Pluck! is a madhouse of well-written, well-directed and excellently performed characters. Special mention to Walter Hanna who manages to chameleon his way through a plethora of truly incredible characters, from addled gun dealer to a philosophical pitbull. The pitbull, Gabriel, adds another interesting layer to McCall and Chambers’ exploration of the ‘innate’ nature of masculine violence and is both grotesque and saintly. There were a few slips with lines, leaving a few of the performers a little shaky and unsure, accents slipped at times and cues were missed, but this could probably be put down to opening night nerves.

A highlight, quite literally, was Valentina Serebrennikova’s costume design, using slashes of yellow in an otherwise naturalistic design, creating a sense of unity and flow. She and prop designer Trevor Chambers did an excellent job of creating a sense of grounded connectivity throughout the piece with the touches of yellow (even down to Pluck’s socks, brilliant) which is also playfully suggestive of that pesky duck. Wally Eastland’s lighting design also used colour to great effect. He perfectly matched Pluck’s changing inner turmoil, creating vastly different worlds with slight shifts in colour and brightness. It certainly took the play into that world of heightened reality that is required by McCall’s intricate text and Chambers’ manic directorial style.

Despite all the fast paced fun and clever pop-culture quips, there was something lacking in the piece: as an audience member I found that the conceptual grounding for the piece seemed to fall away towards the ending, the play seemed a little unsure of itself.

Opening the program to the company notes, the first line reads ‘Men are pathetic creatures.’ A bold statement, to say the least, but as the notes continue they stumble, regress, fretting over what they are trying to articulate about masculinity. The show itself follows this same pattern, making bold statements about masculinity, about the male affinity with violence, but then stumbles and recounts. This in itself isn’t a problem, in fact it reveals the inherent difficulty of discussing gender politics, the pressure of articulating ideas so central to human experience and interaction while also not trying to enrage anyone.

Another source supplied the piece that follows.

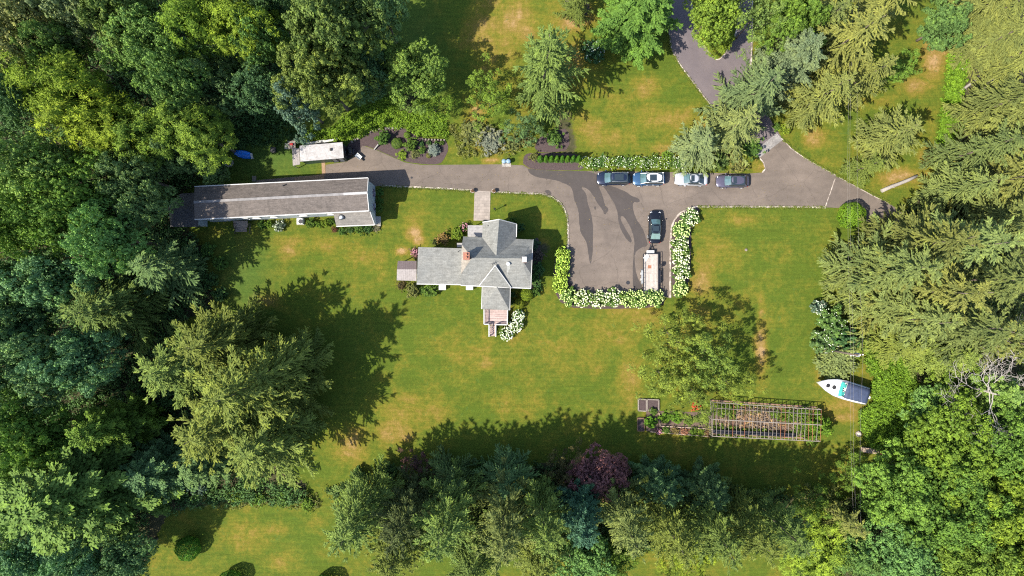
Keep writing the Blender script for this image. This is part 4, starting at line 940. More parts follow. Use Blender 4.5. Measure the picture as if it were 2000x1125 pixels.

Pluck! certainly addresses the pressures and contradictions of ‘manhood’ and its approach to violence is as funny as it is affecting. There is a particularly brilliant image of Pluck running around with his newly purchased pistol yelling ‘pew, pew’, providing a hugely important statement about the immaturity of our understanding of and interaction with violent culture. This idea is compounded by Wyatt, the unmistakable alpha male, and his tendency to mistake violence for justice.

However, as the story begins to build pace, hurtling towards the increasingly obvious resolution, the violence of the piece begins to take prime position. Some of this violence seems gratuitous and unrealistic, which is certainly not helped by poor sound effects, and undermines the subtlety of the previous references to domestic violence which was more of a reflection of masculinity than the nature of violence itself. Indeed, the narrative of Pluck’s masculinity begins to fall away: as Pluck is caught up in the action he stops addressing the audience directly, and the entertaining and poignant insights into Pluck’s mind are lost. We lose the sense that this is a man struggling with his masculinity and instead are pulled into a strange Bonnie and Clyde narrative, with an emphasis on violence as the third strange bedfellow in their relationship.

Pluck! was, at times, a little too absurd, a little too brash, but this was punctured by some truly excellent and insightful moments where the audience is allowed to laugh and marvel at the repercussions of gender politics. Those moments perhaps could have been more effective if allowed to settle longer, but the momentum of the piece was an unrelenting. It flipped between the really absurd, and the absurdly real, between an exploration of masculinity and a look at both genders’ relationship with violence.

In the end, the coin seemed to fall on the side of the absurd, and the violent and we left the Plucks cackling over their murders. I don’t say this often, but I really just wanted to know how Pluck felt about his manhood in that moment.